映画の感想文を中心に、好き勝手なことを語っていきます。

「ダンサー・イン・ザ・ダーク」

2012-08-03 07:16:49 | 映画の感想(た行)
 (原題:Dancer in the Dark)2000年作品。60年代のアメリカの田舎町を舞台に、東欧移民のシングルマザーが理不尽な罪を被って破滅していくまでを描くラース・フォン・トリアー監督作品。カンヌ国際映画祭で大賞と主演女優賞を獲得している。

 私は封切り時に見たが、途中退場した客も10人以上いたようだ(笑)。一方でラスト近くにはあっちこっちからすすり泣きの声が聞こえてきたことを思い出す。でもちょっと待てよ。なんで泣くの? ヒロインが可哀相だから? 単に“可哀相にねぇ”だけで泣いていいものかどうか、意地悪な私は心の中で逡巡してしまった。

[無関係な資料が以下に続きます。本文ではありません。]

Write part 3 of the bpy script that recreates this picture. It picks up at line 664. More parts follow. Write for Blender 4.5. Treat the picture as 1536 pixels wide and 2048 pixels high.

 もとよりこのストーリーに実体感なんかあるわけがない。プロットは穴だらけであり、筋金入りの変態であるラース・フォン・トリアー監督が頭の中だけでデッチ上げたシロモノだろう(だいたい、アメリカが舞台なのにロケをすべてスウェーデンで行ったというのもクサい)。

 それを力技で観客に押しつけるスキルを(幸か不幸か?)持ち合わせていたところがこの監督の非凡なところなのだろう。この前の作品「奇跡の海」ではその“力技の方法論”が無茶苦茶なカメラワークとエミリー・ワトソンの力演とラストの大見得であったのに対し、この作品では主演のビョークの存在感と音楽だったのだろう。

 つまりこれは“ビョークに尽きる映画”である。それ以外には何もない。ビョークの雰囲気と音楽にハマれば評価はできるだろうし、そうじゃなかったら不安定な映像と真っ暗なストーリーに不快感を覚えて敬遠するしかない。関係ないけど終盤はアラン・ドロン主演の「暗黒街のふたり」を思い出してしまった。